## [RAW DATA]
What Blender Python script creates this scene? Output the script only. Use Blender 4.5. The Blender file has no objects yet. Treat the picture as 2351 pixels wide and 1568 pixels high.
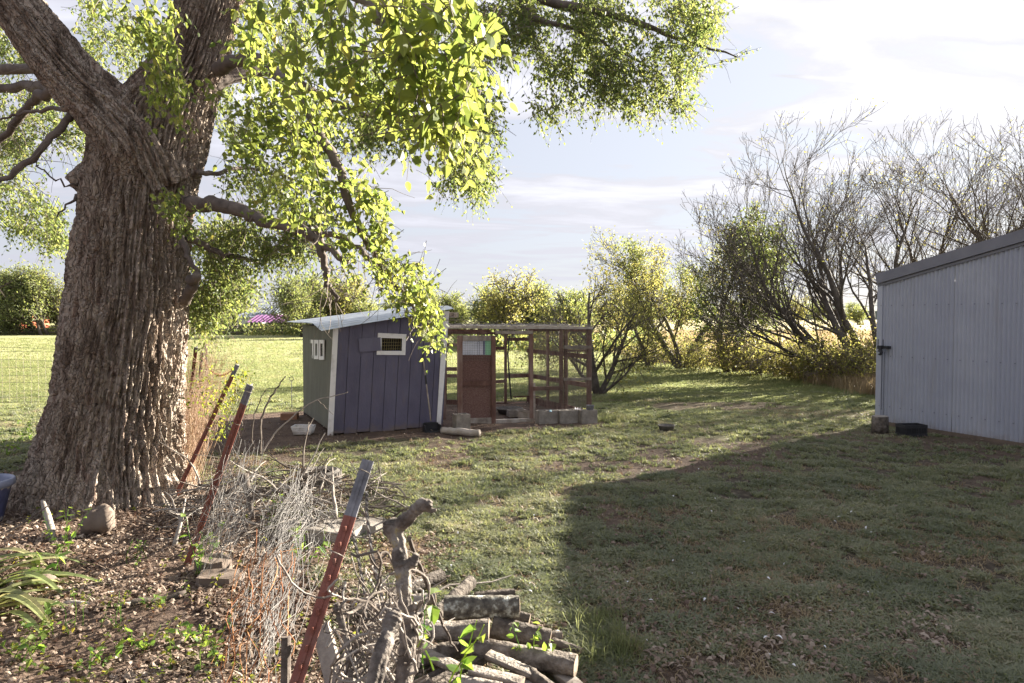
import bpy, math, random
import numpy as np
from mathutils import Vector, Matrix

R = math.radians
rng = np.random.default_rng(7)
random.seed(7)
sc = bpy.context.scene
COL = sc.collection

# ---------------------------------------------------------------- camera, sky, sun, exposure
CAM_H = 1.95
PITCH = R(2.08)
cd = bpy.data.cameras.new('camera')
cam = bpy.data.objects.new('camera', cd)
COL.objects.link(cam)
cam.location = (0, 0, CAM_H)
cam.rotation_euler = (R(90) - PITCH, 0, 0)
cd.lens = 24.0
cd.sensor_width = 36.0
cd.clip_end = 9000
cd.dof.use_dof = True
cd.dof.focus_distance = 8.0
cd.dof.aperture_fstop = 7.1
sc.camera = cam

SUN_AZ = R(51.5)      # from +Y towards +X
SUN_EL = R(19.3)
TO_SUN = Vector((math.sin(SUN_AZ) * math.cos(SUN_EL), math.cos(SUN_AZ) * math.cos(SUN_EL), math.sin(SUN_EL)))
sl = bpy.data.lights.new('sun', 'SUN')
sl.energy = 5.0
sl.angle = R(0.53)
sl.color = (1.0, 0.91, 0.77)
sun = bpy.data.objects.new('sun', sl)
COL.objects.link(sun)
sun.rotation_euler = TO_SUN.to_track_quat('Z', 'Y').to_euler()
sun.location = (30, 25, 20)

w = bpy.data.worlds.new('World')
sc.world = w
w.use_nodes = True
nt = w.node_tree
nt.nodes.clear()
N = nt.nodes.new
Lk = nt.links.new
out = N('ShaderNodeOutputWorld')
bg = N('ShaderNodeBackground')
sky = N('ShaderNodeTexSky')
sky.sky_type = 'NISHITA'
sky.sun_disc = False
sky.sun_elevation = SUN_EL
sky.sun_rotation = SUN_AZ
sky.air_density = 1.0
sky.dust_density = 0.4
sky.ozone_density = 1.6
bg.inputs['Strength'].default_value = 0.053
geo = N('ShaderNodeNewGeometry')       # Incoming on the world = view direction (negated)
tc = N('ShaderNodeTexCoord')
sep = N('ShaderNodeSeparateXYZ'); Lk(tc.outputs['Generated'], sep.inputs[0])
def wmath(op, a, b=None, c=None, clamp=False):
    m = N('ShaderNodeMath'); m.operation = op; m.use_clamp = clamp
    for i, v in enumerate((a, b, c)):
        if v is None: continue
        if isinstance(v, (int, float)): m.inputs[i].default_value = v
        else: Lk(v, m.inputs[i])
    return m.outputs[0]
zz = wmath('MAXIMUM', sep.outputs[2], 0.03)
zz = wmath('ADD', zz, 0.06)
px = wmath('DIVIDE', sep.outputs[0], zz)
py = wmath('DIVIDE', sep.outputs[1], zz)
comb = N('ShaderNodeCombineXYZ'); Lk(px, comb.inputs[0]); Lk(py, comb.inputs[1])
mp = N('ShaderNodeMapping'); Lk(comb.outputs[0], mp.inputs[0])
mp.inputs['Rotation'].default_value = (0, 0, R(-32)); mp.inputs['Scale'].default_value = (0.5, 0.9, 1)
nz = N('ShaderNodeTexNoise'); Lk(mp.outputs[0], nz.inputs['Vector'])
nz.inputs['Scale'].default_value = 1.5; nz.inputs['Detail'].default_value = 9; nz.inputs['Roughness'].default_value = 0.58
nz.inputs['Distortion'].default_value = 0.5
rp = N('ShaderNodeValToRGB'); Lk(nz.outputs['Fac'], rp.inputs[0])
rp.color_ramp.elements[0].position = 0.44; rp.color_ramp.elements[0].color = (0, 0, 0, 1)
rp.color_ramp.elements[1].position = 0.70; rp.color_ramp.elements[1].color = (1, 1, 1, 1)
elev = wmath('MULTIPLY_ADD', sep.outputs[2], 5.0, -0.1, clamp=True)
streak = wmath('MULTIPLY', rp.outputs[0], elev)
# thin veil everywhere, thicker towards the horizon
veil = wmath('SUBTRACT', 1.0, sep.outputs[2], clamp=True)
veil = wmath('POWER', veil, 4.0)
veil = wmath('MULTIPLY_ADD', veil, 0.07, 0.88)
cl = wmath('MULTIPLY_ADD', streak, 0.5, veil, clamp=True)
def ray(u, v):
    a = (u - 1175.5) / 1567.3; b = (784 - v) / 1567.3
    d = Vector((a, math.cos(PITCH) + b * math.sin(PITCH), -math.sin(PITCH) + b * math.cos(PITCH)))
    return d
def contrail(u0, v0, u1, v1, wdt, amt):
    a = ray(u0, v0).normalized(); b = ray(u1, v1).normalized()
    n = a.cross(b).normalized(); m = (a + b).normalized(); half = math.acos(max(-1, min(1, a.dot(b)))) / 2
    d1 = N('ShaderNodeVectorMath'); d1.operation = 'DOT_PRODUCT'; Lk(tc.outputs['Generated'], d1.inputs[0]); d1.inputs[1].default_value = n
    d2 = N('ShaderNodeVectorMath'); d2.operation = 'DOT_PRODUCT'; Lk(tc.outputs['Generated'], d2.inputs[0]); d2.inputs[1].default_value = m
    x = wmath('ABSOLUTE', d1.outputs['Value'])
    wob = wmath('MULTIPLY_ADD', nz.outputs['Fac'], wdt * 1.2, wdt * 0.4)
    x = wmath('DIVIDE', x, wob)
    x = wmath('SUBTRACT', 1.0, x, clamp=True)
    x = wmath('SMOOTH_MIN', wmath('POWER', x, 1.6), 0.7, 0.3)
    y = wmath('SUBTRACT', d2.outputs['Value'], math.cos(half))
    y = wmath('MULTIPLY', y, 60.0, clamp=True)
    y = wmath('MULTIPLY', y, x)
    return wmath('MULTIPLY', y, amt)
ct_ = wmath('ADD', contrail(1760, 172, 2290, 202, 0.004, 1.0), contrail(1640, 5, 2500, 85, 0.02, 0.8))
cl = wmath('ADD', cl, ct_, clamp=True)
mixc = N('ShaderNodeMix'); mixc.data_type = 'RGBA'
Lk(cl, mixc.inputs[0])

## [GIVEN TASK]
Leave the pictures out and copy the rest of the data exactly.

## [WRITTEN RESPONSE]
What Blender Python script creates this scene? Output the script only. Use Blender 4.5. The Blender file has no objects yet. Treat the picture as 2351 pixels wide and 1568 pixels high.
import bpy, math, random
import numpy as np
from mathutils import Vector, Matrix

R = math.radians
rng = np.random.default_rng(7)
random.seed(7)
sc = bpy.context.scene
COL = sc.collection

# ---------------------------------------------------------------- camera, sky, sun, exposure
CAM_H = 1.95
PITCH = R(2.08)
cd = bpy.data.cameras.new('camera')
cam = bpy.data.objects.new('camera', cd)
COL.objects.link(cam)
cam.location = (0, 0, CAM_H)
cam.rotation_euler = (R(90) - PITCH, 0, 0)
cd.lens = 24.0
cd.sensor_width = 36.0
cd.clip_end = 9000
cd.dof.use_dof = True
cd.dof.focus_distance = 8.0
cd.dof.aperture_fstop = 7.1
sc.camera = cam

SUN_AZ = R(51.5)      # from +Y towards +X
SUN_EL = R(19.3)
TO_SUN = Vector((math.sin(SUN_AZ) * math.cos(SUN_EL), math.cos(SUN_AZ) * math.cos(SUN_EL), math.sin(SUN_EL)))
sl = bpy.data.lights.new('sun', 'SUN')
sl.energy = 5.0
sl.angle = R(0.53)
sl.color = (1.0, 0.91, 0.77)
sun = bpy.data.objects.new('sun', sl)
COL.objects.link(sun)
sun.rotation_euler = TO_SUN.to_track_quat('Z', 'Y').to_euler()
sun.location = (30, 25, 20)

w = bpy.data.worlds.new('World')
sc.world = w
w.use_nodes = True
nt = w.node_tree
nt.nodes.clear()
N = nt.nodes.new
Lk = nt.links.new
out = N('ShaderNodeOutputWorld')
bg = N('ShaderNodeBackground')
sky = N('ShaderNodeTexSky')
sky.sky_type = 'NISHITA'
sky.sun_disc = False
sky.sun_elevation = SUN_EL
sky.sun_rotation = SUN_AZ
sky.air_density = 1.0
sky.dust_density = 0.4
sky.ozone_density = 1.6
bg.inputs['Strength'].default_value = 0.053
geo = N('ShaderNodeNewGeometry')       # Incoming on the world = view direction (negated)
tc = N('ShaderNodeTexCoord')
sep = N('ShaderNodeSeparateXYZ'); Lk(tc.outputs['Generated'], sep.inputs[0])
def wmath(op, a, b=None, c=None, clamp=False):
    m = N('ShaderNodeMath'); m.operation = op; m.use_clamp = clamp
    for i, v in enumerate((a, b, c)):
        if v is None: continue
        if isinstance(v, (int, float)): m.inputs[i].default_value = v
        else: Lk(v, m.inputs[i])
    return m.outputs[0]
zz = wmath('MAXIMUM', sep.outputs[2], 0.03)
zz = wmath('ADD', zz, 0.06)
px = wmath('DIVIDE', sep.outputs[0], zz)
py = wmath('DIVIDE', sep.outputs[1], zz)
comb = N('ShaderNodeCombineXYZ'); Lk(px, comb.inputs[0]); Lk(py, comb.inputs[1])
mp = N('ShaderNodeMapping'); Lk(comb.outputs[0], mp.inputs[0])
mp.inputs['Rotation'].default_value = (0, 0, R(-32)); mp.inputs['Scale'].default_value = (0.5, 0.9, 1)
nz = N('ShaderNodeTexNoise'); Lk(mp.outputs[0], nz.inputs['Vector'])
nz.inputs['Scale'].default_value = 1.5; nz.inputs['Detail'].default_value = 9; nz.inputs['Roughness'].default_value = 0.58
nz.inputs['Distortion'].default_value = 0.5
rp = N('ShaderNodeValToRGB'); Lk(nz.outputs['Fac'], rp.inputs[0])
rp.color_ramp.elements[0].position = 0.44; rp.color_ramp.elements[0].color = (0, 0, 0, 1)
rp.color_ramp.elements[1].position = 0.70; rp.color_ramp.elements[1].color = (1, 1, 1, 1)
elev = wmath('MULTIPLY_ADD', sep.outputs[2], 5.0, -0.1, clamp=True)
streak = wmath('MULTIPLY', rp.outputs[0], elev)
# thin veil everywhere, thicker towards the horizon
veil = wmath('SUBTRACT', 1.0, sep.outputs[2], clamp=True)
veil = wmath('POWER', veil, 4.0)
veil = wmath('MULTIPLY_ADD', veil, 0.07, 0.88)
cl = wmath('MULTIPLY_ADD', streak, 0.5, veil, clamp=True)
def ray(u, v):
    a = (u - 1175.5) / 1567.3; b = (784 - v) / 1567.3
    d = Vector((a, math.cos(PITCH) + b * math.sin(PITCH), -math.sin(PITCH) + b * math.cos(PITCH)))
    return d
def contrail(u0, v0, u1, v1, wdt, amt):
    a = ray(u0, v0).normalized(); b = ray(u1, v1).normalized()
    n = a.cross(b).normalized(); m = (a + b).normalized(); half = math.acos(max(-1, min(1, a.dot(b)))) / 2
    d1 = N('ShaderNodeVectorMath'); d1.operation = 'DOT_PRODUCT'; Lk(tc.outputs['Generated'], d1.inputs[0]); d1.inputs[1].default_value = n
    d2 = N('ShaderNodeVectorMath'); d2.operation = 'DOT_PRODUCT'; Lk(tc.outputs['Generated'], d2.inputs[0]); d2.inputs[1].default_value = m
    x = wmath('ABSOLUTE', d1.outputs['Value'])
    wob = wmath('MULTIPLY_ADD', nz.outputs['Fac'], wdt * 1.2, wdt * 0.4)
    x = wmath('DIVIDE', x, wob)
    x = wmath('SUBTRACT', 1.0, x, clamp=True)
    x = wmath('SMOOTH_MIN', wmath('POWER', x, 1.6), 0.7, 0.3)
    y = wmath('SUBTRACT', d2.outputs['Value'], math.cos(half))
    y = wmath('MULTIPLY', y, 60.0, clamp=True)
    y = wmath('MULTIPLY', y, x)
    return wmath('MULTIPLY', y, amt)
ct_ = wmath('ADD', contrail(1760, 172, 2290, 202, 0.004, 1.0), contrail(1640, 5, 2500, 85, 0.02, 0.8))
cl = wmath('ADD', cl, ct_, clamp=True)
mixc = N('ShaderNodeMix'); mixc.data_type = 'RGBA'
Lk(cl, mixc.inputs[0])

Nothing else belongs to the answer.